Scene script records:
======

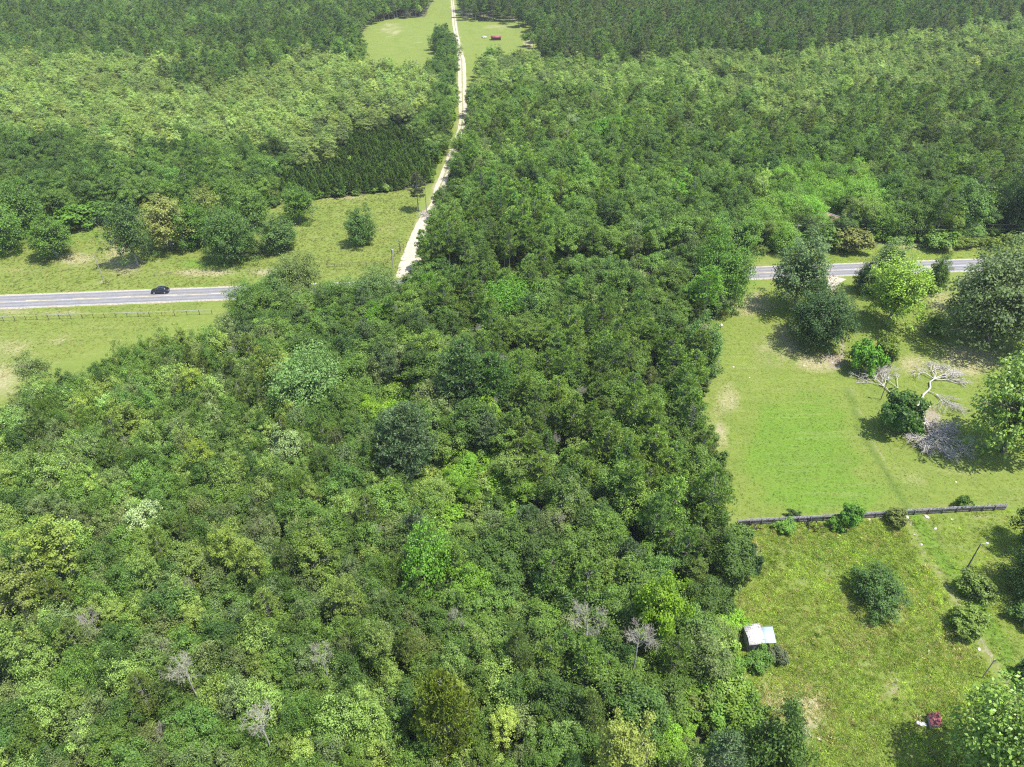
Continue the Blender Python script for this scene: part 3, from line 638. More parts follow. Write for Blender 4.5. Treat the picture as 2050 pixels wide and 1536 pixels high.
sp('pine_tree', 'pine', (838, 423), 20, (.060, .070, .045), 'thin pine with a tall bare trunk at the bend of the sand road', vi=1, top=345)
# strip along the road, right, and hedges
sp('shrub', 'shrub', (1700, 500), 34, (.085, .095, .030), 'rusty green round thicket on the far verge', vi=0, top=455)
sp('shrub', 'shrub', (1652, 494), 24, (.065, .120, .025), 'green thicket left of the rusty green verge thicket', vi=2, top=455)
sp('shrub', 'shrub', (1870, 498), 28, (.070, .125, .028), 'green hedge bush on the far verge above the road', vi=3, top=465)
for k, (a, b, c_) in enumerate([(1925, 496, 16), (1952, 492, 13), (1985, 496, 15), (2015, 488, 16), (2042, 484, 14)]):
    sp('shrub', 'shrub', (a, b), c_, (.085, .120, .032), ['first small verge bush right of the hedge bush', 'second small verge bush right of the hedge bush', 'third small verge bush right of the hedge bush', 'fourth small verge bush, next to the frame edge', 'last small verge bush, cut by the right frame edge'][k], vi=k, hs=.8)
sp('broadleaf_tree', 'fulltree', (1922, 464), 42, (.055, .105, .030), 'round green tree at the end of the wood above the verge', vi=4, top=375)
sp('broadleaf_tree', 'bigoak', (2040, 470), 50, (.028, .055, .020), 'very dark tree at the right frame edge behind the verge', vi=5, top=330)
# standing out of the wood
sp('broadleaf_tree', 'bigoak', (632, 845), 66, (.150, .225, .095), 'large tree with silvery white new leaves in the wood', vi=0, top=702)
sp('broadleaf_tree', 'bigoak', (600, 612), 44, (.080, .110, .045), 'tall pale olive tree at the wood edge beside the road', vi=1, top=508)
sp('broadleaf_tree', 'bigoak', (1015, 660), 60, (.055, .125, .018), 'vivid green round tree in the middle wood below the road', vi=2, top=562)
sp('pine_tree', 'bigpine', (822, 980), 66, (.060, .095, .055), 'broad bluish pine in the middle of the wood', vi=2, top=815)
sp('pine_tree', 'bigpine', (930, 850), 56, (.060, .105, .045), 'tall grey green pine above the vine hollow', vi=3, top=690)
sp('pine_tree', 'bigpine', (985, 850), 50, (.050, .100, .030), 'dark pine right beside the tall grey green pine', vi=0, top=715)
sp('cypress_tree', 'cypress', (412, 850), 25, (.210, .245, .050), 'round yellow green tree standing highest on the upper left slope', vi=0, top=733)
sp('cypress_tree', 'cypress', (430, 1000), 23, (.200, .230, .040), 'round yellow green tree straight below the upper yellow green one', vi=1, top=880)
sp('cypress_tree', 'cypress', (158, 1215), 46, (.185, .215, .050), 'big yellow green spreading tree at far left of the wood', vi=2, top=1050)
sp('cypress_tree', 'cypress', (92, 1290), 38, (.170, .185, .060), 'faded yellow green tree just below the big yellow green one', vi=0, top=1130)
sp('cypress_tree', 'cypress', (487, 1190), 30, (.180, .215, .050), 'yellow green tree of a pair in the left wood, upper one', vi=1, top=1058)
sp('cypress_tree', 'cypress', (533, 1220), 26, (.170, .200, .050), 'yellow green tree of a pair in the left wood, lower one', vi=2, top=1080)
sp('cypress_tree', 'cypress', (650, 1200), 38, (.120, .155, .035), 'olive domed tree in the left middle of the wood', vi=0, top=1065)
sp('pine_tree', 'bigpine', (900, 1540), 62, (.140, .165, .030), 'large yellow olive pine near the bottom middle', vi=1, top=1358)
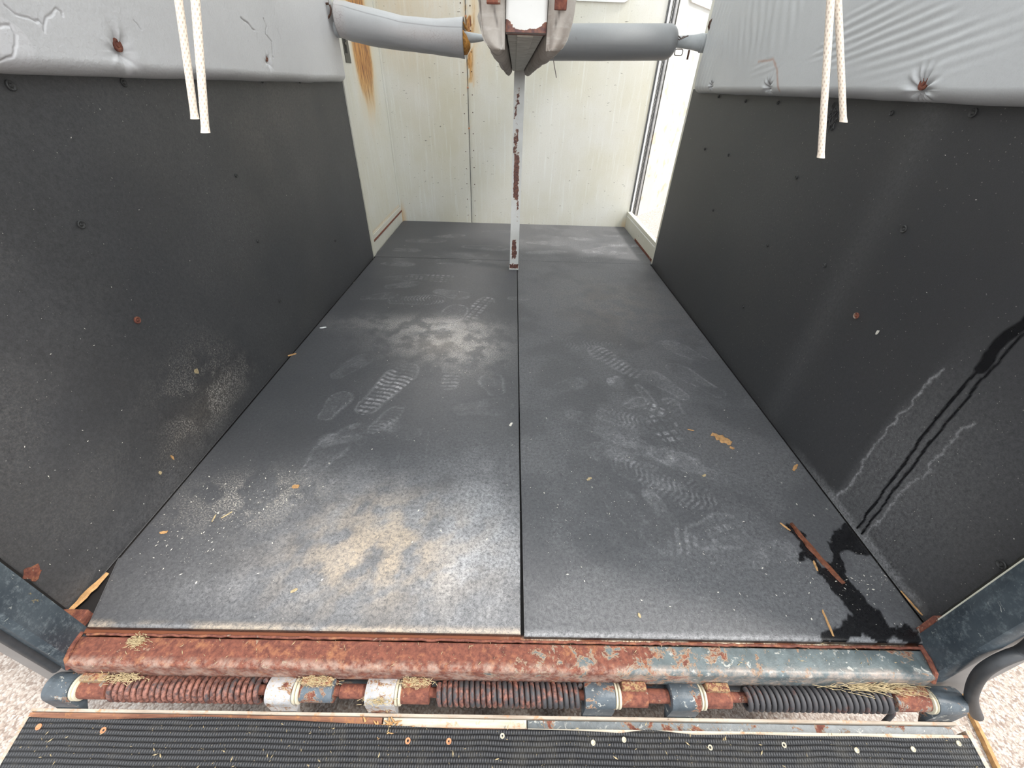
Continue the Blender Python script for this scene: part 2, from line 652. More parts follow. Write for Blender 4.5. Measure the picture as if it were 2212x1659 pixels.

======

## Set exercise
Your copy of the data above should match it exactly, except that pictures are left out.

## Reply
Continue the Blender Python script for this scene: part 3, from line 638. More parts follow. Write for Blender 4.5. Treat the picture as 2050 pixels wide and 1536 pixels high.
sp('pine_tree', 'pine', (838, 423), 20, (.060, .070, .045), 'thin pine with a tall bare trunk at the bend of the sand road', vi=1, top=345)
# strip along the road, right, and hedges
sp('shrub', 'shrub', (1700, 500), 34, (.085, .095, .030), 'rusty green round thicket on the far verge', vi=0, top=455)
sp('shrub', 'shrub', (1652, 494), 24, (.065, .120, .025), 'green thicket left of the rusty green verge thicket', vi=2, top=455)
sp('shrub', 'shrub', (1870, 498), 28, (.070, .125, .028), 'green hedge bush on the far verge above the road', vi=3, top=465)
for k, (a, b, c_) in enumerate([(1925, 496, 16), (1952, 492, 13), (1985, 496, 15), (2015, 488, 16), (2042, 484, 14)]):
    sp('shrub', 'shrub', (a, b), c_, (.085, .120, .032), ['first small verge bush right of the hedge bush', 'second small verge bush right of the hedge bush', 'third small verge bush right of the hedge bush', 'fourth small verge bush, next to the frame edge', 'last small verge bush, cut by the right frame edge'][k], vi=k, hs=.8)
sp('broadleaf_tree', 'fulltree', (1922, 464), 42, (.055, .105, .030), 'round green tree at the end of the wood above the verge', vi=4, top=375)
sp('broadleaf_tree', 'bigoak', (2040, 470), 50, (.028, .055, .020), 'very dark tree at the right frame edge behind the verge', vi=5, top=330)
# standing out of the wood
sp('broadleaf_tree', 'bigoak', (632, 845), 66, (.150, .225, .095), 'large tree with silvery white new leaves in the wood', vi=0, top=702)
sp('broadleaf_tree', 'bigoak', (600, 612), 44, (.080, .110, .045), 'tall pale olive tree at the wood edge beside the road', vi=1, top=508)
sp('broadleaf_tree', 'bigoak', (1015, 660), 60, (.055, .125, .018), 'vivid green round tree in the middle wood below the road', vi=2, top=562)
sp('pine_tree', 'bigpine', (822, 980), 66, (.060, .095, .055), 'broad bluish pine in the middle of the wood', vi=2, top=815)
sp('pine_tree', 'bigpine', (930, 850), 56, (.060, .105, .045), 'tall grey green pine above the vine hollow', vi=3, top=690)
sp('pine_tree', 'bigpine', (985, 850), 50, (.050, .100, .030), 'dark pine right beside the tall grey green pine', vi=0, top=715)
sp('cypress_tree', 'cypress', (412, 850), 25, (.210, .245, .050), 'round yellow green tree standing highest on the upper left slope', vi=0, top=733)
sp('cypress_tree', 'cypress', (430, 1000), 23, (.200, .230, .040), 'round yellow green tree straight below the upper yellow green one', vi=1, top=880)
sp('cypress_tree', 'cypress', (158, 1215), 46, (.185, .215, .050), 'big yellow green spreading tree at far left of the wood', vi=2, top=1050)
sp('cypress_tree', 'cypress', (92, 1290), 38, (.170, .185, .060), 'faded yellow green tree just below the big yellow green one', vi=0, top=1130)
sp('cypress_tree', 'cypress', (487, 1190), 30, (.180, .215, .050), 'yellow green tree of a pair in the left wood, upper one', vi=1, top=1058)
sp('cypress_tree', 'cypress', (533, 1220), 26, (.170, .200, .050), 'yellow green tree of a pair in the left wood, lower one', vi=2, top=1080)
sp('cypress_tree', 'cypress', (650, 1200), 38, (.120, .155, .035), 'olive domed tree in the left middle of the wood', vi=0, top=1065)
sp('pine_tree', 'bigpine', (900, 1540), 62, (.140, .165, .030), 'large yellow olive pine near the bottom middle', vi=1, top=1358)
Continue the Blender Python script for this scene: part 2, from line 652. More parts follow. Write for Blender 4.5. Measure the picture as if it were 2212x1659 pixels.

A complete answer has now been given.